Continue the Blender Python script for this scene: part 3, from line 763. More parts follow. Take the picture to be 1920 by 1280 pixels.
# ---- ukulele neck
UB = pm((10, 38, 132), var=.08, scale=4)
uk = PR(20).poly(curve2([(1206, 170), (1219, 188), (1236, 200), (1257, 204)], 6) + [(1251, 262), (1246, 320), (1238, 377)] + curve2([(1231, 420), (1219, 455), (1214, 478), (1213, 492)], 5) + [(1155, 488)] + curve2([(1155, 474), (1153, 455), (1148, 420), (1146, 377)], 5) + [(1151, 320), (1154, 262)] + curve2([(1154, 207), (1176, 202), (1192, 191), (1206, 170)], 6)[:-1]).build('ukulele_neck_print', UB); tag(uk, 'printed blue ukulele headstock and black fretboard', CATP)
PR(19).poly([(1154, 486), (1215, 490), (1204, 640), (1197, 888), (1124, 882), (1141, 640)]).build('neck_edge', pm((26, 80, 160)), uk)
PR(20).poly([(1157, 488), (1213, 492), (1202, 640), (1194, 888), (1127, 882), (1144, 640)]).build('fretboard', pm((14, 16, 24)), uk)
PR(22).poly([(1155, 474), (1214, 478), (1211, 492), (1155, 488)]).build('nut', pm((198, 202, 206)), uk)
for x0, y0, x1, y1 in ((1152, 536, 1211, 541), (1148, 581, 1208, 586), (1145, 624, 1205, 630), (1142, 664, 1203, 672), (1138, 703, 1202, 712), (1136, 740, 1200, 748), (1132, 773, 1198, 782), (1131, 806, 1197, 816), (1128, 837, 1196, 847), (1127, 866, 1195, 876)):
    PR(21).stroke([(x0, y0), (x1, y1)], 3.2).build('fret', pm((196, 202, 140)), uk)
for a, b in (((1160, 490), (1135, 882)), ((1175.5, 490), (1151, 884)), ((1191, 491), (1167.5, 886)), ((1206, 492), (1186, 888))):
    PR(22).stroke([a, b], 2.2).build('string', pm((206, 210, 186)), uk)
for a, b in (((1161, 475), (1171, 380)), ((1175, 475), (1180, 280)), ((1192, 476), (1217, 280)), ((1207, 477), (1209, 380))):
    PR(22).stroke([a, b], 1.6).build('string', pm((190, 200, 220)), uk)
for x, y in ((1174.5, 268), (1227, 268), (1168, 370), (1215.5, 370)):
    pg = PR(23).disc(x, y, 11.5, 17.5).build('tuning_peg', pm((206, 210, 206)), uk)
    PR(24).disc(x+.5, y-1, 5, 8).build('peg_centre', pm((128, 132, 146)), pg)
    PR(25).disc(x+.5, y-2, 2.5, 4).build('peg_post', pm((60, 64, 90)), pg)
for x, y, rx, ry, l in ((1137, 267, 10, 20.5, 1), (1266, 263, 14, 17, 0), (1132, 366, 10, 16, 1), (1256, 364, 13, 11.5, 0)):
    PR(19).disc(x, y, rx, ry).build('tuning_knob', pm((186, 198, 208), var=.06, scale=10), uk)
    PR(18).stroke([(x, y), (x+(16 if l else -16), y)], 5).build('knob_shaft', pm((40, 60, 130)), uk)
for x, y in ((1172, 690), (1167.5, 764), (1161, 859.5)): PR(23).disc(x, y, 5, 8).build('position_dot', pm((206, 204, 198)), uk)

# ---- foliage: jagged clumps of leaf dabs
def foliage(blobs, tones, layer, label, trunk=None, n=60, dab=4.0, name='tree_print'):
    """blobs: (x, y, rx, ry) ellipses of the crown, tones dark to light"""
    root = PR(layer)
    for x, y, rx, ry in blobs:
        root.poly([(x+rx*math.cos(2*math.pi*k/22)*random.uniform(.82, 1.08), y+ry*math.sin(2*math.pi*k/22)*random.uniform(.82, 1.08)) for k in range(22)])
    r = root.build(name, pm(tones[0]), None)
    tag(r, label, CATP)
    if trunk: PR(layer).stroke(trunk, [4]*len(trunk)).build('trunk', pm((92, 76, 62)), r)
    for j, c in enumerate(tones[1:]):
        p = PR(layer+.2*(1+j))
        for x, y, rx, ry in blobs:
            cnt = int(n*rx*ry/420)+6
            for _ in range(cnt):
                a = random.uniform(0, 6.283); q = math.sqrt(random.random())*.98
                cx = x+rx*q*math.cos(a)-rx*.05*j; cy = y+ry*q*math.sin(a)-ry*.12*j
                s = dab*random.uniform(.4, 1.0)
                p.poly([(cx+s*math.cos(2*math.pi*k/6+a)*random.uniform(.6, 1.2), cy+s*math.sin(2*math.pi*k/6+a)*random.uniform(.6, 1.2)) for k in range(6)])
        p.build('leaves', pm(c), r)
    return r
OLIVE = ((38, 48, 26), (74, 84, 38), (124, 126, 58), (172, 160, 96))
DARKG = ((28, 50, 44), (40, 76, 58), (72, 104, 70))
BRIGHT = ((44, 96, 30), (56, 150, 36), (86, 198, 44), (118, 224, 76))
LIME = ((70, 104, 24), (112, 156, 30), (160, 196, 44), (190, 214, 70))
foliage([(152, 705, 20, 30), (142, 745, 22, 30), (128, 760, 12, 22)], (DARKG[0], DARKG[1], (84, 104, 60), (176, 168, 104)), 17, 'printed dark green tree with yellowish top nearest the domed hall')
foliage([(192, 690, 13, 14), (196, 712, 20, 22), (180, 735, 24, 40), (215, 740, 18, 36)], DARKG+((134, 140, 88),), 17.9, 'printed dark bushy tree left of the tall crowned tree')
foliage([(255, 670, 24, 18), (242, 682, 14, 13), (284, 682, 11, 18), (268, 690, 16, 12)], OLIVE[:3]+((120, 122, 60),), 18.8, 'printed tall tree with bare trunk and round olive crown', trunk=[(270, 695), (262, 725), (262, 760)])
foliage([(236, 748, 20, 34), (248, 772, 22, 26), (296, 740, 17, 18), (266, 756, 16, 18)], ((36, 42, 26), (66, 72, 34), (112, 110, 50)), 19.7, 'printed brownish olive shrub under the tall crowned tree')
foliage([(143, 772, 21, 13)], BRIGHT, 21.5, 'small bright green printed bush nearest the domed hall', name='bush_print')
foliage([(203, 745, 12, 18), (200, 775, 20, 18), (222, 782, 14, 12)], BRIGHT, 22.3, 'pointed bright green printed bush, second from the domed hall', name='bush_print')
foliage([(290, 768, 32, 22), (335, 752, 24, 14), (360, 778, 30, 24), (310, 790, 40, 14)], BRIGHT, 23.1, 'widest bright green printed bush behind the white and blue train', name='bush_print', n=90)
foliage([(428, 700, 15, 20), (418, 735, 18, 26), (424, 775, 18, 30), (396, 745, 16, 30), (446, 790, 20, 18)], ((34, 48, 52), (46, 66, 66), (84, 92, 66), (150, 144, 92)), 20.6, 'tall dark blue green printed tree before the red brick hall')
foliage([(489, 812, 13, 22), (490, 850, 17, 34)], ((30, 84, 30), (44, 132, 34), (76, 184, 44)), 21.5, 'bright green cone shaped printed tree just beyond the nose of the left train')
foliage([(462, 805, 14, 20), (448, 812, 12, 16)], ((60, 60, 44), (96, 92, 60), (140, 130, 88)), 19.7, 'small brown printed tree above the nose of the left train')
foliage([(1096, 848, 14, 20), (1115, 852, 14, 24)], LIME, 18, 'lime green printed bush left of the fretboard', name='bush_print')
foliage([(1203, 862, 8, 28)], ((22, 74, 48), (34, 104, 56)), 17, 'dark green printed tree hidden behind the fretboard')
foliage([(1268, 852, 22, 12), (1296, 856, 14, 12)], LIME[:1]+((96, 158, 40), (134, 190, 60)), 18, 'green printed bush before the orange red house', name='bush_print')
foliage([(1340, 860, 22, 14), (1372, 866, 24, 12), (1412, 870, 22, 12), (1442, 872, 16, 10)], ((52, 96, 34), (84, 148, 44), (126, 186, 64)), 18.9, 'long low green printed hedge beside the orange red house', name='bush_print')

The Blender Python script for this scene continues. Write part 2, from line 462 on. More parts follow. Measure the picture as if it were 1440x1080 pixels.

========================================

# PROBLEM TO SOLVE:
Extract every line from the records above that contains the word "pixels".

# RESPONSE TO THIS EXERCISE:
Continue the Blender Python script for this scene: part 3, from line 763. More parts follow. Take the picture to be 1920 by 1280 pixels.
The Blender Python script for this scene continues. Write part 2, from line 462 on. More parts follow. Measure the picture as if it were 1440x1080 pixels.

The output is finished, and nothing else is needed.